3.3 Potential Impact of the Judgment
- Writ/Section 482 Practice: High Courts are now on notice that directing accused persons to deposit money as the price for quashing or interim protection is impermissible.
- Commercial Disputes: Litigants are likely to see speedier dismissals of criminal complaints masquerading as debt-recovery devices, reinforcing the primacy of civil, arbitral, or Insolvency & Bankruptcy Code remedies.
- BNS 2023 Interpretation: The first Supreme Court interpretation of
§ 60(b)
,§ 316
&§ 318
echoes the IPC jurisprudence and confirms no doctrinal departure under the new code. - Mediation Jurisprudence: While courts continue to encourage alternative dispute resolution, the judgment draws a clear line between voluntary facilitation and compulsory payment-driven mediation.
4. Complex Concepts Simplified
- Quashing of FIR: Power of constitutional courts (Art. 226) and High Courts (Section 482 CrPC) to nullify a criminal complaint at the threshold when it discloses no offence or is filed maliciously.
- Cheating (BNS § 318): Requires (a) deception, (b) inducing the complainant to do/omit something, and (c) resultant wrongful loss. Crucially, the intent to deceive must exist at the time of the promise, not be inferred from later non-payment.
- Criminal Breach of Trust (BNS § 316): Involves entrustment of property followed by dishonest misappropriation.

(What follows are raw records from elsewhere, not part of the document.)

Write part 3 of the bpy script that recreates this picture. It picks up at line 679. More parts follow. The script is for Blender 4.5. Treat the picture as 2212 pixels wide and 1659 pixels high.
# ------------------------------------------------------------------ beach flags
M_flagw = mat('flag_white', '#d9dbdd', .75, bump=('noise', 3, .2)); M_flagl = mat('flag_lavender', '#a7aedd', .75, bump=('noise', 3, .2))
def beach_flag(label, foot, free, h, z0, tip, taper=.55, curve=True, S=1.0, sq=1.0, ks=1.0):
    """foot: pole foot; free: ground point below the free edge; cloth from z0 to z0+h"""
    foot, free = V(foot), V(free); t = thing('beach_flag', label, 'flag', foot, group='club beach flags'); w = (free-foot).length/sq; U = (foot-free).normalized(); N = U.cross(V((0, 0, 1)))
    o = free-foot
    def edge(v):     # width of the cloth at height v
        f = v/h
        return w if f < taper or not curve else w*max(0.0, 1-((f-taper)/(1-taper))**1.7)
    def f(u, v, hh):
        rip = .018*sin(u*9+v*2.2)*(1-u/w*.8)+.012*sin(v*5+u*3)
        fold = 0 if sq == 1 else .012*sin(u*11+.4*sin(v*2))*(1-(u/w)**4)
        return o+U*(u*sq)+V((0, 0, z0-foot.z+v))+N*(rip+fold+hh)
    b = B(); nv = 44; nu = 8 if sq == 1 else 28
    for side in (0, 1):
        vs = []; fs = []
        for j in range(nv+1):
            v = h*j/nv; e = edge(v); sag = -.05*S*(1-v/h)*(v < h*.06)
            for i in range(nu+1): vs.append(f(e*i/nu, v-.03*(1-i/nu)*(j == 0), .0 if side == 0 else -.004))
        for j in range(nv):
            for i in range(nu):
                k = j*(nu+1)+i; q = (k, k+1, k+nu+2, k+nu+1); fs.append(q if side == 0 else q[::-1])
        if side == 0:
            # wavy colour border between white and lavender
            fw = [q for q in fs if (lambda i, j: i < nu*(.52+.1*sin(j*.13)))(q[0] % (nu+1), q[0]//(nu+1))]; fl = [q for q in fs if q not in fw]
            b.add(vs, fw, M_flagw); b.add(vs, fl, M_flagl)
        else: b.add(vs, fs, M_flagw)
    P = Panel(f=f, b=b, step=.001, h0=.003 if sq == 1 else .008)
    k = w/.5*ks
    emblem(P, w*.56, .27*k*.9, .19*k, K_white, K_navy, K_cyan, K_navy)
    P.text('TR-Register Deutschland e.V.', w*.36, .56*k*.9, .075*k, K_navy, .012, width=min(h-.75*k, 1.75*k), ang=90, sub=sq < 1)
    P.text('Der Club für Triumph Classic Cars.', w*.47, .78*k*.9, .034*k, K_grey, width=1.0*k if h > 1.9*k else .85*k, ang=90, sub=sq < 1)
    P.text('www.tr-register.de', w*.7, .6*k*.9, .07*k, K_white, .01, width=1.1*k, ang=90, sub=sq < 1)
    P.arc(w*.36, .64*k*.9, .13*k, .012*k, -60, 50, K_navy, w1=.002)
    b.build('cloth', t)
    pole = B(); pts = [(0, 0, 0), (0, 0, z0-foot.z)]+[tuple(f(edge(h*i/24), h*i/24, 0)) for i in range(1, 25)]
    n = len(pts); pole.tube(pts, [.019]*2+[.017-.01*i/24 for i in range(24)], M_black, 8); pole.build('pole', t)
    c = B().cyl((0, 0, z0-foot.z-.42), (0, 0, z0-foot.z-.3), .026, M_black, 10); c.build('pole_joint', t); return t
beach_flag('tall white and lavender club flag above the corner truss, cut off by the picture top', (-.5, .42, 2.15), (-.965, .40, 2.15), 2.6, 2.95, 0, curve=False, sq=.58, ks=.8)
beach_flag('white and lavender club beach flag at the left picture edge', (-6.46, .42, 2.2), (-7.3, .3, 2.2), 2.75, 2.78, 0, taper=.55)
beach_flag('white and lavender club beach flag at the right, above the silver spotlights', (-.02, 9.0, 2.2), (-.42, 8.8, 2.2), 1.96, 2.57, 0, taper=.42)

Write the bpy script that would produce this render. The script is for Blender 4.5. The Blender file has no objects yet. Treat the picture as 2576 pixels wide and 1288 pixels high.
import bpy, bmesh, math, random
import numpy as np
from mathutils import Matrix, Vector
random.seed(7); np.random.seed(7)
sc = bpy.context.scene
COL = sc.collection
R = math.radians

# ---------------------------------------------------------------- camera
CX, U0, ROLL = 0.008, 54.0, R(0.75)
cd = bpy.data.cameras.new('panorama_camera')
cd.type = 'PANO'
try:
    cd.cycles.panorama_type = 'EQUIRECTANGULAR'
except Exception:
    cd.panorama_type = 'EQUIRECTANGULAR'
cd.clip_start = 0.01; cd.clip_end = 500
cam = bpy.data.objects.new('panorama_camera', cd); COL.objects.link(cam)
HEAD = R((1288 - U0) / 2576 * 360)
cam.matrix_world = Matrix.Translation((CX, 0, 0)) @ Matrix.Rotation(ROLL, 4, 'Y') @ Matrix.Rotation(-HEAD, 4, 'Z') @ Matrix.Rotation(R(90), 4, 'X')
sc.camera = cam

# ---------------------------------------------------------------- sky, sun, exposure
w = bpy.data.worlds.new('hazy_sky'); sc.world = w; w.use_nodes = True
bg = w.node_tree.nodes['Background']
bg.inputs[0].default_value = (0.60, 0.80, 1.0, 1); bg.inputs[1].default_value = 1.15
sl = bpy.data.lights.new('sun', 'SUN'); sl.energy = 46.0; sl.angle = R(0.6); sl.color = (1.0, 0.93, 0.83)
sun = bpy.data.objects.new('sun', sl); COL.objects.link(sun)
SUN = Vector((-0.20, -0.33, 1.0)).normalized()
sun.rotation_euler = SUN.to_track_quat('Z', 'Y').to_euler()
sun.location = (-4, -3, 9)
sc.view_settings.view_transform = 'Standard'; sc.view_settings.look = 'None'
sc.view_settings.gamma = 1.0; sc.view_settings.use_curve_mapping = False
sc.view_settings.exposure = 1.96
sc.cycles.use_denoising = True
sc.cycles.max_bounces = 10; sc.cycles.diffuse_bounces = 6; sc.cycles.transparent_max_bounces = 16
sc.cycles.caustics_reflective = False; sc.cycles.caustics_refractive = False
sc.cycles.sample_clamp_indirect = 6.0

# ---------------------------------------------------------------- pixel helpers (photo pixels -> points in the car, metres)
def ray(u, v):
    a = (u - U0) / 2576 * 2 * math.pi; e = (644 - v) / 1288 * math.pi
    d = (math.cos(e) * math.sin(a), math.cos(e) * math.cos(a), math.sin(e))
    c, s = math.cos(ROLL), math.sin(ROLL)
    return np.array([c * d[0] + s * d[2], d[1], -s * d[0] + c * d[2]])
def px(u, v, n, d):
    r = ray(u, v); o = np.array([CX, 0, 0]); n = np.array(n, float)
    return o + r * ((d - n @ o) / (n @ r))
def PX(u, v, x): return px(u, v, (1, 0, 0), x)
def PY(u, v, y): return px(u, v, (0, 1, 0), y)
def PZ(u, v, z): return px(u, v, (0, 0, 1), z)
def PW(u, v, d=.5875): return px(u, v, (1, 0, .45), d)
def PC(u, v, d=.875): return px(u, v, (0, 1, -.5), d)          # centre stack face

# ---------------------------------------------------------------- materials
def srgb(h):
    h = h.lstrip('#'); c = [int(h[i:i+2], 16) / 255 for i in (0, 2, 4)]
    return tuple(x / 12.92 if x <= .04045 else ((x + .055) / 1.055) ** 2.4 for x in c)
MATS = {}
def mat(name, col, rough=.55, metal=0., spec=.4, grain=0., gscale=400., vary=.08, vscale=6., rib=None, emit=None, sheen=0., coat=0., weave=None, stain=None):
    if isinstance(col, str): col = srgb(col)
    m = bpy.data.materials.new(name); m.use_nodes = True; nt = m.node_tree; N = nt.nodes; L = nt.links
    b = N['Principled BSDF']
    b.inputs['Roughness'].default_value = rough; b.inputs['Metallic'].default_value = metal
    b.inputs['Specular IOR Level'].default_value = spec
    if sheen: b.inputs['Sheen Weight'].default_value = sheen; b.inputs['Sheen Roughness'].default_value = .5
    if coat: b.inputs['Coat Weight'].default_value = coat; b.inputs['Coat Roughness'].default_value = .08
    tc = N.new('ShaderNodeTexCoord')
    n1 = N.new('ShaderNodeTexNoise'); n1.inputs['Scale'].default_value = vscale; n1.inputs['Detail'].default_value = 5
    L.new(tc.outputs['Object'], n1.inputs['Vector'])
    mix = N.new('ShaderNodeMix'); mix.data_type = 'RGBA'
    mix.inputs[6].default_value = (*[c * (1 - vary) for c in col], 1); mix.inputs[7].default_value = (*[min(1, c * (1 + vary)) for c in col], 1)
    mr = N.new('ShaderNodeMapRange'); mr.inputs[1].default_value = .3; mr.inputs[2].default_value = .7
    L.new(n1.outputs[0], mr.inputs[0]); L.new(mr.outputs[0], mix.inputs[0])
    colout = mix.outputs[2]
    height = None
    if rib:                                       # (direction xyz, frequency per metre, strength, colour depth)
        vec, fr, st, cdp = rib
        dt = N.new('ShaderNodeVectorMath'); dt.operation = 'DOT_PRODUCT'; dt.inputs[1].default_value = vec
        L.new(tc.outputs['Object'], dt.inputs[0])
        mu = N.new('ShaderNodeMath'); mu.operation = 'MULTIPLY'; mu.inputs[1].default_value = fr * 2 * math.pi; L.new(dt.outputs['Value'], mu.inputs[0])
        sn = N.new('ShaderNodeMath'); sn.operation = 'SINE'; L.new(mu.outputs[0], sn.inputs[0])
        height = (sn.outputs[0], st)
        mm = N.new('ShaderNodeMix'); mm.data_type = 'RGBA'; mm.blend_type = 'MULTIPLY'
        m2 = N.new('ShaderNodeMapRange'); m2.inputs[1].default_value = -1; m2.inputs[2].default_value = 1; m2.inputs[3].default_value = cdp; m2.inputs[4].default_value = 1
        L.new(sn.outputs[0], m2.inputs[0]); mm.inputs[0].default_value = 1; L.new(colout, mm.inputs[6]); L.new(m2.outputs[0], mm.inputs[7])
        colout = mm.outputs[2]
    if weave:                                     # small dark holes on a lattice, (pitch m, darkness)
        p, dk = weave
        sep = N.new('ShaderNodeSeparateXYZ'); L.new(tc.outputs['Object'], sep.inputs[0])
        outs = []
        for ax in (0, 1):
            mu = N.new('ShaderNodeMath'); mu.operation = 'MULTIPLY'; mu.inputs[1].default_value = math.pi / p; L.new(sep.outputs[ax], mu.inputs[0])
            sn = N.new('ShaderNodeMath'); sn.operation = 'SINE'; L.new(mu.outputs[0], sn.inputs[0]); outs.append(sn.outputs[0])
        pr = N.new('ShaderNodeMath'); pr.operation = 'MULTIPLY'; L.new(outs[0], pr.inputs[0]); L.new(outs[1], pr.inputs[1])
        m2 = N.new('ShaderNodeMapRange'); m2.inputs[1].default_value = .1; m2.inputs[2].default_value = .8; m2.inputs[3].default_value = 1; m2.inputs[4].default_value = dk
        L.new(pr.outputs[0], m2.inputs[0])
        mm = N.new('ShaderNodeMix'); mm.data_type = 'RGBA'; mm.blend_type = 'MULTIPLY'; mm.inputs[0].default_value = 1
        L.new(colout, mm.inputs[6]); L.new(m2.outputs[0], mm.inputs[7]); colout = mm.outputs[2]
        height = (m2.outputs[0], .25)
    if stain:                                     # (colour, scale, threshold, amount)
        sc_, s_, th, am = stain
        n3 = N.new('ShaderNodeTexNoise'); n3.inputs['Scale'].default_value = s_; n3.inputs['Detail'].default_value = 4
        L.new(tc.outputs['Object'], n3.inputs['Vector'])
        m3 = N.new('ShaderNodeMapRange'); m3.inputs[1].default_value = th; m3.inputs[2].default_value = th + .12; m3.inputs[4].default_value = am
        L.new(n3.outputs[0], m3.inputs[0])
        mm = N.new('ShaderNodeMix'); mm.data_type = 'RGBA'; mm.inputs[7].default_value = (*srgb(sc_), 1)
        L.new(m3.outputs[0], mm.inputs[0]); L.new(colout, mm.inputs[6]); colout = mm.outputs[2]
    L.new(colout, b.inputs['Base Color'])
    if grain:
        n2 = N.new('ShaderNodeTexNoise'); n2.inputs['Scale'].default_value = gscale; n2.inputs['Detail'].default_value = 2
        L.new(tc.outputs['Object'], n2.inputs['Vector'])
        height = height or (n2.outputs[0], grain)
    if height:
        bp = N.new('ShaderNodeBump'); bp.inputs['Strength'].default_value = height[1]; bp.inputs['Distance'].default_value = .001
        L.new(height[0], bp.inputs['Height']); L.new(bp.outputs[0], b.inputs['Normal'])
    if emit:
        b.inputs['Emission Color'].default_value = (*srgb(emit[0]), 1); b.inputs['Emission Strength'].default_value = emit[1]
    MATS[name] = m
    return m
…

Mere breach of contract or failure to return money does not suffice.
- Abuse of Process: Litigating strategy that illegitimately employs legal proceedings for ulterior objectives (e.g., pressure tactics or debt recovery).
- Mediation Orders with Monetary Deposit: While courts may suggest mediation, coercing a payment before guilt/liability is determined contradicts due process.
5. Conclusion
Shailesh Kumar Singh serves as a robust reaffirmation that criminal law should not be weaponised for private recovery, and that judicial eagerness for settlement must remain within constitutional bounds. By striking down both the FIR and the High Court’s coercive mediation order, the Supreme Court:
- Re-asserted the Bhajan Lal framework for quashing;
- Clarified that cheating under the BNS 2023 mirrors IPC doctrine – intent at inception is indispensable;
- Established the “No Coercive Monetary Pre-Condition” principle for courts facilitating mediation; and
- Re-directed parties in commercial quarrels toward proper civil, arbitral or insolvency fora.
The precedent is poised to curtail litigation misuse, streamline writ practice, and fortify the court’s role as a sentinel on the qui vive against abuse of criminal process.